8.3.3. The Committee recommends to the BOD: The President and CEO’s annual objectives and performance evaluation.  Any material changes to the total rewards program, including non-bargaining unit (NBU) compensation, the pension benefit plans jointly or solely sponsored by WSIB, and other benefits.  Ratification Collective Bargaining Mandate. Ratification of Collective Agreements. Annual NBU Compensation Salary Grade Structure, including ranges for the remuneration of executive officers.  The compensation for designated executives under the Broader Public Sector Executive Compensation Act, 2014.

8.3.4. The Committee oversees HR performance:  Reviews and monitors metrics that demonstrate HR performance against targets.  Reviews and monitors management strategies to mitigate workforce risks and ensure any significant risks are reported to the Committee through the Quarterly Risk Reports.  Reviews succession management plans and development programs, as required, for Executive Committee members.

8.3.5. Health and safety The Committee reviews health, safety and wellness performance for WSIB as an employer. The Committee reviews and monitors management strategies to assess and mitigate risks with respect to Health and Safety through regular reporting of KPIs to the Committee.

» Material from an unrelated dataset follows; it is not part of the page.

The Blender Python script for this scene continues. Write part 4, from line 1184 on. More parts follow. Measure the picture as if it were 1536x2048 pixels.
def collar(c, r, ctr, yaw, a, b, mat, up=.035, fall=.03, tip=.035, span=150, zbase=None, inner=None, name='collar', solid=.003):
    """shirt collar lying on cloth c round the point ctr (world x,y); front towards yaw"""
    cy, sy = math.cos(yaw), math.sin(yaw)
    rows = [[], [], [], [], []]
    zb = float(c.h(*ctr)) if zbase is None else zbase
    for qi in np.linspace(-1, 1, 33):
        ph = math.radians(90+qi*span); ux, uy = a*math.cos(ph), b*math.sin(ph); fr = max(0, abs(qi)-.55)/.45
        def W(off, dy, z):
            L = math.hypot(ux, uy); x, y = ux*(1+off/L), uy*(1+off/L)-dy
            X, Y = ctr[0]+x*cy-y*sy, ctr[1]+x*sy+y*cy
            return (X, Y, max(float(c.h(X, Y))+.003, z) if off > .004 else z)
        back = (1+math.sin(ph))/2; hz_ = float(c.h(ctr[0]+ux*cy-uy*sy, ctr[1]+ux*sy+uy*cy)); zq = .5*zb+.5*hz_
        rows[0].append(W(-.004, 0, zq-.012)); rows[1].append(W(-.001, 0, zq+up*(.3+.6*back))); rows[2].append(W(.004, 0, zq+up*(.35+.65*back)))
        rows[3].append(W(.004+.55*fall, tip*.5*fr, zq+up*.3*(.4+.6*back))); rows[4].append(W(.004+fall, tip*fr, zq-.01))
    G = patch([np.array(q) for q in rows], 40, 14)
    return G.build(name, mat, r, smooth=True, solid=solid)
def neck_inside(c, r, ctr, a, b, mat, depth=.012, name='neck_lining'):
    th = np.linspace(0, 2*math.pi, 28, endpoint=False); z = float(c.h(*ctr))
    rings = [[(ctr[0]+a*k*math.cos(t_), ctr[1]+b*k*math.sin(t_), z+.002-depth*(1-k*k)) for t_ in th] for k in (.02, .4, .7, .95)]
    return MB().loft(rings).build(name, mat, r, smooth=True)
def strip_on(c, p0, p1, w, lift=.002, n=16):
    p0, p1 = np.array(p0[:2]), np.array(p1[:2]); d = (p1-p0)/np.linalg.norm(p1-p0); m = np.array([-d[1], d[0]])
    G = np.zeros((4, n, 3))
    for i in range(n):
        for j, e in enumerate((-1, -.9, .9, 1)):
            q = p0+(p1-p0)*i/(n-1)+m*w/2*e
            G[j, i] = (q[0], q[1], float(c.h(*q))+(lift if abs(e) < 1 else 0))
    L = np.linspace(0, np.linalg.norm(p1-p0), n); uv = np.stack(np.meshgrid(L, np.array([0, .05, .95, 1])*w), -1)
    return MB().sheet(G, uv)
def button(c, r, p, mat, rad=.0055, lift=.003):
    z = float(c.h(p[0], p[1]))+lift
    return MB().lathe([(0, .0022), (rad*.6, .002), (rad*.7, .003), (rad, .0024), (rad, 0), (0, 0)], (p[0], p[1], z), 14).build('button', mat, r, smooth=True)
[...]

8.3.6. Organizational culture The Committee reviews staff engagement survey results for the purpose of providing advice to management on fostering an inclusive corporate culture of respect and civility that aligns with WSIB values.

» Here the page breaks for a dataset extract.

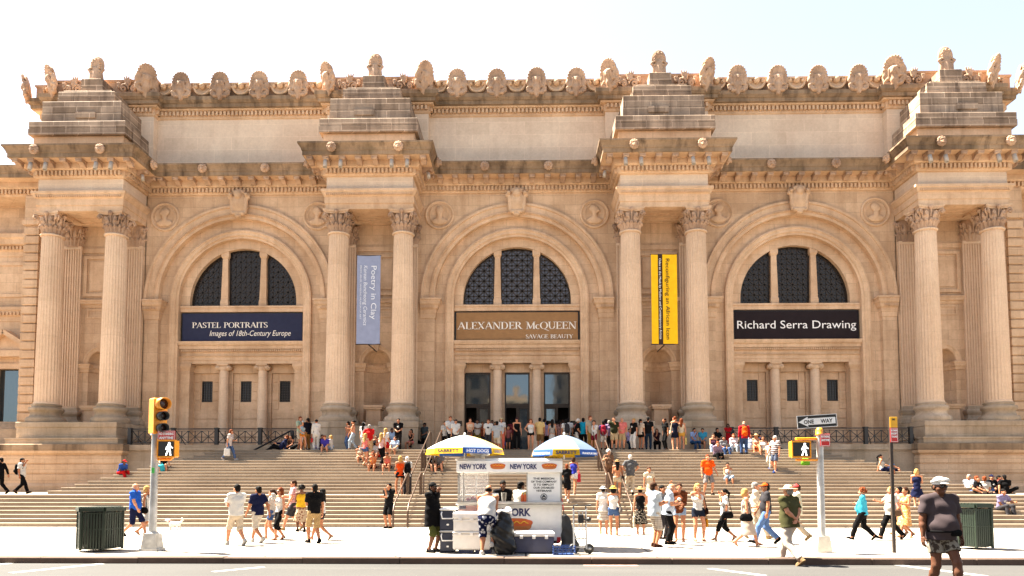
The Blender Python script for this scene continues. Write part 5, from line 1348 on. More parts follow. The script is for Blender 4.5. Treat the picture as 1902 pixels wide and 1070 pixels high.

8.3.7. Pension plan The Committee recommends to the BOD plan design and amendments for the WSIB Employees’ Jointly Sponsored Pension Plan (JSPP) and WSIB Employees’ Supplementary Pension Plan (ESPP).

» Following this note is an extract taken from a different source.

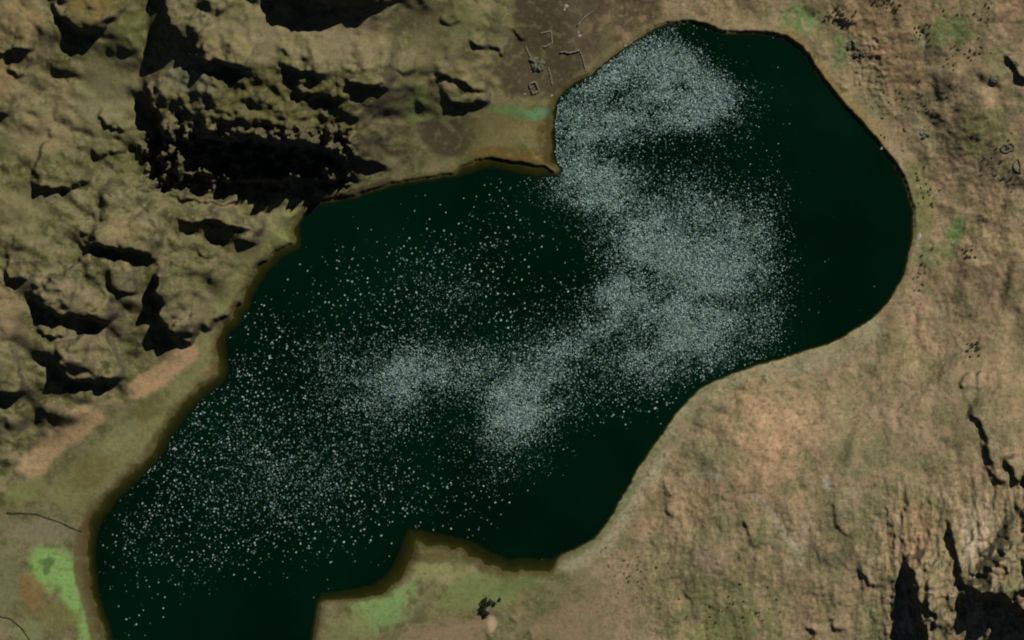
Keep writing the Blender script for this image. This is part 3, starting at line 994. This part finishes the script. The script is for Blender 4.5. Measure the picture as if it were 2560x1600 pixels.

8.4. Compliance oversight and reporting

8.4.1. The Committee reviews quarterly compliance reports, and makes recommendations to the BOD on the management of significant compliance issues, as appropriate: Significant compliance breaches refer to those with a high risk to the WSIB or that have an enterprise-wide implication and include all WSIB non-financial programs and functions. With regard to breaches of the WSIB Ethics Framework, the report shall include aggregate information to help the Committee (a) assess the ethical culture, (b) identify trends in specific categories of violations, and (c) monitor enterprise risk mitigation plans. The report shall also include the status of significant compliance issues previously reported The report shall also include significant upcoming changes to legislation and government directives. The Committee oversees compliance within the WSIB’s Privacy Program by reviewing information pertaining to privacy breaches reported in the Quarterly Compliance Report, and, when required, making recommendations to management for improvement to the WSIB’s Privacy Program.

8.5. Enterprise Risk Management (ERM)

8.5.1. The Committee recommends to the BOD: Updates to the Corporate Risk Management Policy. Updates to the Annual ERM Strategy, including risk appetite statements and programs.  An Annual Risk Report. The Committee also assesses any risks that are specific to its charter and assesses those risks that have been forwarded to it for consideration by the other BOD committees. The Committee reports and makes recommendations to the BOD on the management of any significant risks specific to its mandate or that of any other BOD Committees.

8.5.2. Committee role in risk management:
The Committee will assess any risks that are specific to its charter and address those risks.

9. Other functions of the Committee

9.1. Review the WSIB’s annual:

9.1.1. Grants Agenda.

9.2.1. Sponsorship Agenda.

10.  Committee charter review

The charter of the Committee is reviewed annually by the Committee.